# SET PROBLEM:
Pull out every line below that holds the word "objects".

# SOURCE MATERIAL:
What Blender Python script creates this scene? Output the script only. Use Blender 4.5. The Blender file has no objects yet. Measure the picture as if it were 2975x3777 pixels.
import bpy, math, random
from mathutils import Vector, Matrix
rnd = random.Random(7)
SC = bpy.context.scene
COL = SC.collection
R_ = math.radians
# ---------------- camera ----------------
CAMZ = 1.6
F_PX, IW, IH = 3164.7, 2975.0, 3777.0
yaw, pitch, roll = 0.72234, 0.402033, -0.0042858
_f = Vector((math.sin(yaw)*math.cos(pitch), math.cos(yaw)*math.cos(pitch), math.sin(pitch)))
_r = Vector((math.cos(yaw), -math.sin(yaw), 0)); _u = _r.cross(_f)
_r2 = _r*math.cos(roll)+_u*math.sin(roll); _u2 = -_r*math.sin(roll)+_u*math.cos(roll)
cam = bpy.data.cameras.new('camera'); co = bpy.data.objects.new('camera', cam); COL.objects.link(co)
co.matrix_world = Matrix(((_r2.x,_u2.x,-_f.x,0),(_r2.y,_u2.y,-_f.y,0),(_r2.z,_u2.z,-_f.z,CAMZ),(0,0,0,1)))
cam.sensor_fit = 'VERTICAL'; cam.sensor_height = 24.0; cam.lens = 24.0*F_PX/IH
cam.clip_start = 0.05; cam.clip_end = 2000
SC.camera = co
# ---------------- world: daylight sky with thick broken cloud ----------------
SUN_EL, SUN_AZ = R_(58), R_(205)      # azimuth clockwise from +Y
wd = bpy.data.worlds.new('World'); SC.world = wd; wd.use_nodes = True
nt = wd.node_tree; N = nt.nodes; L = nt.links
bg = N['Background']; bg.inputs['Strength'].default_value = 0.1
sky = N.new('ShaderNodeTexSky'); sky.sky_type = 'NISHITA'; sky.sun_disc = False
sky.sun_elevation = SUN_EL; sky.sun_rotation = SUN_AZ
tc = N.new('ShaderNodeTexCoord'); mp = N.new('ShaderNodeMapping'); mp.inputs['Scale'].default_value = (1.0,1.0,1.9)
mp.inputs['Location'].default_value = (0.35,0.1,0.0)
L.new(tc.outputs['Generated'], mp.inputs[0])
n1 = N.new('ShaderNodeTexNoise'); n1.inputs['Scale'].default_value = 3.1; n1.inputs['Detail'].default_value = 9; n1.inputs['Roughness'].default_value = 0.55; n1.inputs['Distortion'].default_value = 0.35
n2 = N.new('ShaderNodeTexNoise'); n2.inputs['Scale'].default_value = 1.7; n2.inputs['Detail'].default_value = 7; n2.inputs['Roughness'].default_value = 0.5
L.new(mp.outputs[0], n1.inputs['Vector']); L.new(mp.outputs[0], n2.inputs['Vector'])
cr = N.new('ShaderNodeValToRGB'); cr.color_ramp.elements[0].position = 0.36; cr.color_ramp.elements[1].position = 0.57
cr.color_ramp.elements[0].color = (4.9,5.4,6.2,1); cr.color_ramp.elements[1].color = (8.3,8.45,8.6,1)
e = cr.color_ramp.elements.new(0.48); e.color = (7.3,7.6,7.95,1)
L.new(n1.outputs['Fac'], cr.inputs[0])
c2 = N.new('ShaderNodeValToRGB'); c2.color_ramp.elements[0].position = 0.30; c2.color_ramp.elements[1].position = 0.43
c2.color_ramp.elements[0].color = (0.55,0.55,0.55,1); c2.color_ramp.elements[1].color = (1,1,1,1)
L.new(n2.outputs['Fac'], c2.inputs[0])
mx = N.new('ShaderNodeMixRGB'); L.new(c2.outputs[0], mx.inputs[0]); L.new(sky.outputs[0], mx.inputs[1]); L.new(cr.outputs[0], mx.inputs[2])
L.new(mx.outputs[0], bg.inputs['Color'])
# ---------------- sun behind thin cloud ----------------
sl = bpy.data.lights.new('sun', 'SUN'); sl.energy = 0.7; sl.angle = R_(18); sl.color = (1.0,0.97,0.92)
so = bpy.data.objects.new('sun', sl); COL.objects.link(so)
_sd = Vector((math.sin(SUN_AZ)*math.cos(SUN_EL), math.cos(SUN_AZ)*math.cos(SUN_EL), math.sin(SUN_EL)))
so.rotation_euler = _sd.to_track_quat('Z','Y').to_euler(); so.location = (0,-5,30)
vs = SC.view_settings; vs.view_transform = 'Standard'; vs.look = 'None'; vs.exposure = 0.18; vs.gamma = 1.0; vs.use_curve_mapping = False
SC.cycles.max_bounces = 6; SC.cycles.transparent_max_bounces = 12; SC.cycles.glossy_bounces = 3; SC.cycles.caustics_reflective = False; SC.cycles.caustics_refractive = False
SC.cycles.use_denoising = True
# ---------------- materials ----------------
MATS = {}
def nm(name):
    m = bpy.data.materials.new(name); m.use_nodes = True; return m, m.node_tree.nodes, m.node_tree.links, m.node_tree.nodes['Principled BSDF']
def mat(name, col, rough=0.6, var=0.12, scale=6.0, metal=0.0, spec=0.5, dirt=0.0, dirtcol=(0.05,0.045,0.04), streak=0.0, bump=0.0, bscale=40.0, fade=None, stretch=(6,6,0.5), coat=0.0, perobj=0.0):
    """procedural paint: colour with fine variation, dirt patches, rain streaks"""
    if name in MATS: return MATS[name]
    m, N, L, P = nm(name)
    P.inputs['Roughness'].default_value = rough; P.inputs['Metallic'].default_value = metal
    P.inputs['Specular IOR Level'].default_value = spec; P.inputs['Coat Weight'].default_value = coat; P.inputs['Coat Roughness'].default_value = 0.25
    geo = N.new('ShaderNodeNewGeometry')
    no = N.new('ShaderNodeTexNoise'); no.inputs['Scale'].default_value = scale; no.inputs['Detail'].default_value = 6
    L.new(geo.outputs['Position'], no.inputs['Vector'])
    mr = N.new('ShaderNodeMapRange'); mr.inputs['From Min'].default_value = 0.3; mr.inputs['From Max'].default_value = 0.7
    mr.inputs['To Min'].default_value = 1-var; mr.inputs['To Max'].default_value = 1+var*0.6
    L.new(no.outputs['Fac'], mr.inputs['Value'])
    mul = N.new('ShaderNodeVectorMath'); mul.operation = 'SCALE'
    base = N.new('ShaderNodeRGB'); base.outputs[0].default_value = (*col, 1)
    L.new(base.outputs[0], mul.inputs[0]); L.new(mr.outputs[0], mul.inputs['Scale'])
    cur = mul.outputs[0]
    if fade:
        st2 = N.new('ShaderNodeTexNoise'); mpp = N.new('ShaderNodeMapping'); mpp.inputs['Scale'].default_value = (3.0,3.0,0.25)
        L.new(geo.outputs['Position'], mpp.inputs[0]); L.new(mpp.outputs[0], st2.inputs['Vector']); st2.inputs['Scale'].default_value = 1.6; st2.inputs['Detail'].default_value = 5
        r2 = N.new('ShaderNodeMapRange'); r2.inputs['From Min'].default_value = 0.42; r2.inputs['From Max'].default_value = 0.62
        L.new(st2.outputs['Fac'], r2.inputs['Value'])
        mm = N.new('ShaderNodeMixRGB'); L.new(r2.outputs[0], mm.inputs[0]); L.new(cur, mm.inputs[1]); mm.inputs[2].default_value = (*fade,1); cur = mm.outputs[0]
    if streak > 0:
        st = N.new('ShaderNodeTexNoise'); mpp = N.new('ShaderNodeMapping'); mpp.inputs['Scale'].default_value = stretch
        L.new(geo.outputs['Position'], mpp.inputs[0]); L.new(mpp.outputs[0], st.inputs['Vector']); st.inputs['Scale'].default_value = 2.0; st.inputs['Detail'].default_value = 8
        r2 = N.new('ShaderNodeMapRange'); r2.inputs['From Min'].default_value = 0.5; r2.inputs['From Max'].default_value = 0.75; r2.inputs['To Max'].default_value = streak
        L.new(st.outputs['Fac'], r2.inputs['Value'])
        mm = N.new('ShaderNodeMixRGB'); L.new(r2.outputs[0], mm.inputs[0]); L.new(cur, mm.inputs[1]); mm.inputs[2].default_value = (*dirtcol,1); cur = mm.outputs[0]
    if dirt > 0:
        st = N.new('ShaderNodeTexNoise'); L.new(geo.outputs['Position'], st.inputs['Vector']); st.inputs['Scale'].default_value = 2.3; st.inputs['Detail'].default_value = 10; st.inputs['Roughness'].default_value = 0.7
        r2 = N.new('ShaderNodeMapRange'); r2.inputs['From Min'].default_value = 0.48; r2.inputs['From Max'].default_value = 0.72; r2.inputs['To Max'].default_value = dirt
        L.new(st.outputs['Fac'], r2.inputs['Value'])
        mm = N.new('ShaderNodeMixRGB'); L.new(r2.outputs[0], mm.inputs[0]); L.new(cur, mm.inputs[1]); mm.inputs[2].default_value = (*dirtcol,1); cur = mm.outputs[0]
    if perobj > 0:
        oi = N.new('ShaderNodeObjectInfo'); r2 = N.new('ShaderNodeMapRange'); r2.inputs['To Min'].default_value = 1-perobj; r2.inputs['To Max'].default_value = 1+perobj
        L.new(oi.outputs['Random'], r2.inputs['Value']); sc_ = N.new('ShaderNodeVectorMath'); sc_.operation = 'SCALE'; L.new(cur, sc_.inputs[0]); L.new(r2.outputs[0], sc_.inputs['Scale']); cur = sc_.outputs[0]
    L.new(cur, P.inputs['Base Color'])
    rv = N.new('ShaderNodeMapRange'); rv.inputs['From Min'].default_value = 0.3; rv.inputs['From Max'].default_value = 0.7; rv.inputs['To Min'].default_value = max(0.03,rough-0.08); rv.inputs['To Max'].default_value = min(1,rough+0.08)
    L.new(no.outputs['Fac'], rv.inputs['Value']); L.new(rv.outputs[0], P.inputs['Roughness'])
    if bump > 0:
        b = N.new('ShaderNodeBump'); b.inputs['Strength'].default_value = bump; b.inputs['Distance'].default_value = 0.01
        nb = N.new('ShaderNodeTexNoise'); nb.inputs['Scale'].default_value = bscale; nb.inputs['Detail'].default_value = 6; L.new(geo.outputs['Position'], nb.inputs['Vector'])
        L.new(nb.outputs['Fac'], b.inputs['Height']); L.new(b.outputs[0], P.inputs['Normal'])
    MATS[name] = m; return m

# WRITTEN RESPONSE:
What Blender Python script creates this scene? Output the script only. Use Blender 4.5. The Blender file has no objects yet. Measure the picture as if it were 2975x3777 pixels.
cam = bpy.data.cameras.new('camera'); co = bpy.data.objects.new('camera', cam); COL.objects.link(co)
so = bpy.data.objects.new('sun', sl); COL.objects.link(so)